January 07, 2008 2:35 AM  
Blogger Scott Hatfield . . . . said...

Hey, hate to pick on ya, but I think that argument's unlikely to be effective, for two reasons:

1) The correct meaning of 'information' is counter-intuitive;

2) The IDevotee will sidestep it by saying, 'add, subtract, whatever, what is the SOURCE of the new information for evolution?'

I have argued before that the example of tree rings is instructive. Obviously, dendrochronologists derive information from the tree rings, and the source of the information is the past interaction between the tree and the environment it occupied. But no one says that, in effect, there is no new source of information---unless they want to argue that all of creation is put into place allowing it----but of course the same thing is true for evolution, yes? Bottom line: this is an argument that plays to folk's intuitive understanding of information, and one that puts the burden on the other side of splitting hairs about what information is, and isn't, and (in my opinion) constitutes a better argument for most audiences.

January 07, 2008 8:20 AM  
Blogger Kristine said...

Introducing randomness adds information.
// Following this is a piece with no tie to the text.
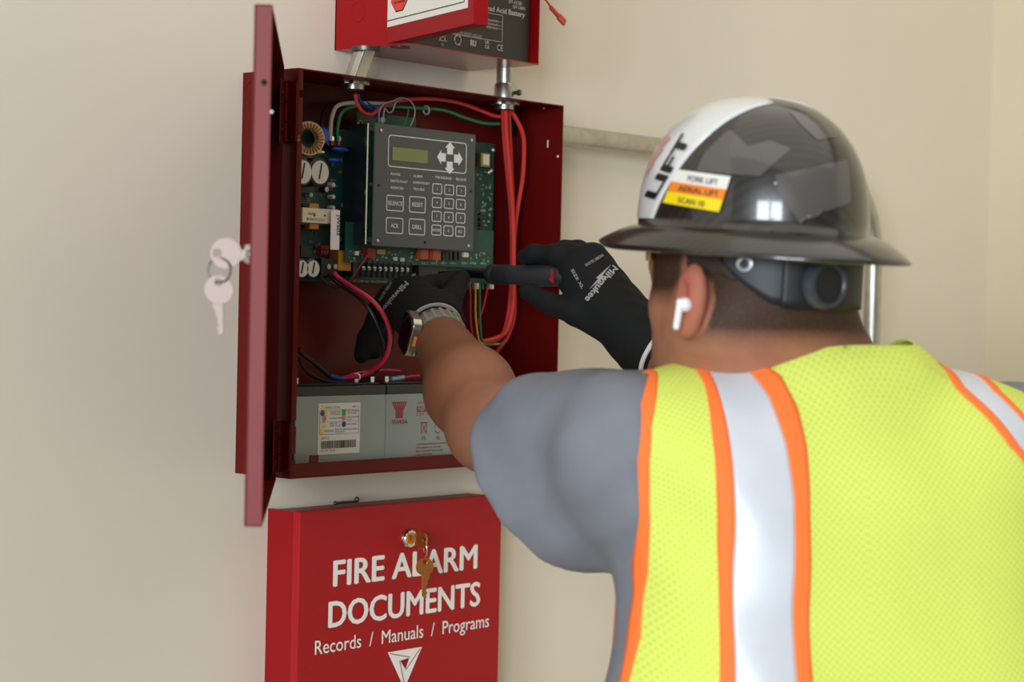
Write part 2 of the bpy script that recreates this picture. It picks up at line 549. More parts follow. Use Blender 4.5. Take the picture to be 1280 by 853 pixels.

So much for "source."

But Scott, this is not about argumentation. This is about me grabbing my cookie jar and running away with it. ;-)

I crawled all over that Borchert Map Library* so that I could produce a floor plan to scale, because there wasn’t one, and went all over the place finding sources for info that the staff did not have (because they don’t write policies down), and putittogetherinonereport, so they can have a niftyneatofirst-ever preservation survey. And my team for my other class inadvertently stumbled onto a research angle where little work has been done and for which there was not much info (making our literature search a joy), and had to trudge headlong into uncharted territory because it was too late for us to change our project by then. I sweated way too much last semester to have little Sal blat about Info Science! ;-)

And I learned a hell of a lot about how proper research methods prepare one for the unknown like that. Which is what they have not learned at all. Which is really too bad, because once you get past the terror about your grade, it’s really empowering.

It doesn't take a genius to understand the difference between Shannon and Kolmogorov, but apparently Dembski doesn't because he can't seem to decide which definition of information he's using at any given time...

Oh, Dembski knows the difference. He's got to. He's just pulling a fast one, as always. It's not surprising that people don't know this stuff but it is surprising that they don't learn about it before saying "me too!"

*I admit that I loved it. Taking my own temperature/humidity readings, too.